My .xlsx File looks like this
Unnamend:1 A Unnamend:2 B
2015-01-01 10 2015-01-01 10
2015-01-02 20 2015-01-01 20
2015-01-03 30 NaT NaN
When I read it in Python using pandas.read_excel(...) pandas automatically uses the first column as the time index.
Is there a one-liner that tells pandas to notice, that every second column is a time index belonging to the time series right next to it?
The desired output would look like this:
date A B
2015-01-01 10 10
2015-01-02 20 20
2015-01-03 30 NaN
In order to parse chunks of adjacent columns and align on their respective datetime indexes, you can do the following:
Starting with df:
Int64Index: 3 entries, 0 to 2
Data columns (total 4 columns):
Unnamed: 0 3 non-null datetime64[ns]
A 3 non-null int64
Unnamed: 1 2 non-null datetime64[ns]
B 2 non-null float64
dtypes: datetime64[ns](2), float64(1), int64(1)
You could iterate over chunks of 2 columns and merge on index like so:
def chunks(l, n):
""" Yield successive n-sized chunks from l."""
for i in range(0, len(l), n):
yield l[i:i + n]
merged = df.loc[:, list(df)[:2]].set_index(list(df)[0])
for cols in chunks(list(df)[2:], 2):
merged = merged.merge(df.loc[:, cols].set_index(cols[0]).dropna(), left_index=True, right_index=True, how='outer')
to get:
A B
2015-01-01 10 10
2015-01-01 10 20
2015-01-02 20 NaN
2015-01-03 30 NaN
pd.concat unfortunately doesn't work as it can't handle duplicate index entries, otherwise one could use a list comprehension:
pd.concat([df.loc[:, cols].set_index(cols[0]) for cols in chunks(list(df), 2)], axis=1)

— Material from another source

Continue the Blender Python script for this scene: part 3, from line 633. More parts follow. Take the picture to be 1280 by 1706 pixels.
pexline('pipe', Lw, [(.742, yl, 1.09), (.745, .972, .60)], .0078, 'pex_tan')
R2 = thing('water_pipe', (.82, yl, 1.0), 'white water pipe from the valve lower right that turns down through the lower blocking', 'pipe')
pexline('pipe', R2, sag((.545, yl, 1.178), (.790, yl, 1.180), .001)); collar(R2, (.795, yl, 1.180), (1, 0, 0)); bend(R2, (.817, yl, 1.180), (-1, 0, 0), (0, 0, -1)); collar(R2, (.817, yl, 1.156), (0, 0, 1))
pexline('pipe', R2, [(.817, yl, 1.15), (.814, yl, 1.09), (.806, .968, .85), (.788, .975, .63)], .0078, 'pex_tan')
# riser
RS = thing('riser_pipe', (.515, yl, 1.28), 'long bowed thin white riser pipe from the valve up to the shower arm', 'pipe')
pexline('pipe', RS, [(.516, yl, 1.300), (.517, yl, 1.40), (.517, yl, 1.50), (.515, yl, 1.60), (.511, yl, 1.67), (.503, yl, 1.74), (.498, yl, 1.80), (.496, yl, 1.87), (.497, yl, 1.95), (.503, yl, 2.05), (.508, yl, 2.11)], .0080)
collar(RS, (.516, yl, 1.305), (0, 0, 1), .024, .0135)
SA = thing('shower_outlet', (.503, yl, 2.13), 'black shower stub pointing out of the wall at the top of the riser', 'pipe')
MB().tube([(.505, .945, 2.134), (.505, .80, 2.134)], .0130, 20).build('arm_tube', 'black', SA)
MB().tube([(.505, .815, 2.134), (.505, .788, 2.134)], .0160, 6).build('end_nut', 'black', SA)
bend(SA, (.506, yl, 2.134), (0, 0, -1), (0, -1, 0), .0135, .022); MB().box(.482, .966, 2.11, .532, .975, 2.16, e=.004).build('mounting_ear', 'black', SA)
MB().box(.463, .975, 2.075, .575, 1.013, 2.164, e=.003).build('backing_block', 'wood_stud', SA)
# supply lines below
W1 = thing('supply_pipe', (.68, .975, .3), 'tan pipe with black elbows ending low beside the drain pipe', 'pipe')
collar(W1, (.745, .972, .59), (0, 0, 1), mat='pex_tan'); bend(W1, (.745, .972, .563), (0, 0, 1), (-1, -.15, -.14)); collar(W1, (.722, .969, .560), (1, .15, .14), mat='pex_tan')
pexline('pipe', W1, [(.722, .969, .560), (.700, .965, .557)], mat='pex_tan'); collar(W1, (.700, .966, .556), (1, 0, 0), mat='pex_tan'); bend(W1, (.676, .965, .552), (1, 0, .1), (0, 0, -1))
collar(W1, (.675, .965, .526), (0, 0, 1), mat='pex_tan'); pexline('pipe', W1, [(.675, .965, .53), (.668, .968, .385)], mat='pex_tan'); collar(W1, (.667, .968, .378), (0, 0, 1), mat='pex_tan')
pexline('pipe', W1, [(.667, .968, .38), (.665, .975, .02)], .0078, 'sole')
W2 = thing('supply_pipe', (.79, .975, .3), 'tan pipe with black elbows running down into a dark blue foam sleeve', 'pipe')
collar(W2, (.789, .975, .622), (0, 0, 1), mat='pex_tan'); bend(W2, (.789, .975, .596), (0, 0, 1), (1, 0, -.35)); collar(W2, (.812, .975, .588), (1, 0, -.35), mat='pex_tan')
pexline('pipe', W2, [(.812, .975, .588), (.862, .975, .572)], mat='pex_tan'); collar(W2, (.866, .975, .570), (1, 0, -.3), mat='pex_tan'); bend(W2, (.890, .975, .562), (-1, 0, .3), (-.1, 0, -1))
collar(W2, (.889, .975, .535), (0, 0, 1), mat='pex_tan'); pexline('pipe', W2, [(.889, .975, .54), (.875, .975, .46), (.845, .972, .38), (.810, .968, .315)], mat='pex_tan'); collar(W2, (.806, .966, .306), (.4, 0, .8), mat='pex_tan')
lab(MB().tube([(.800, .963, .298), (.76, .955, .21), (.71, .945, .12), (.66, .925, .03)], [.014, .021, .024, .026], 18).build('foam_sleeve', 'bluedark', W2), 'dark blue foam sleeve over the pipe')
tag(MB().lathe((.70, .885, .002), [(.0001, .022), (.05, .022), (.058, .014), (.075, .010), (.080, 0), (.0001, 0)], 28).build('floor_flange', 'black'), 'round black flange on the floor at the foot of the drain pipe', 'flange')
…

I use xlrd for import the data, after i use pandas to display
import xlrd
import pandas as pd
workbook = xlrd.open_workbook(xls_name)
workbook = xlrd.open_workbook(xls_name, encoding_override="cp1252")
worksheet = workbook.sheet_by_index(0)
first_row = [] # The row where we stock the name of the column
for col in range(worksheet.ncols):
first_row.append( worksheet.cell_value(0,col) )
data =[]
for row in range(10, worksheet.nrows):
elm = {}
for col in range(worksheet.ncols):
elm[first_row[col]]=worksheet.cell_value(row,col)
data.append(elm)
first_column=second_column=third_column=[]
for elm in data :
first_column.append(elm(first_row[0]))
second_column.append(elm(first_row[1]))
third_column.append(elm(first_row[2]))
dict1={}
dict1[first_row[0]]=first_column
dict1[first_row[1]]=second_column
dict1[first_row[2]]=third_column
res=pd.DataFrame(dict1, columns=['column1', 'column2', 'column3'])
print res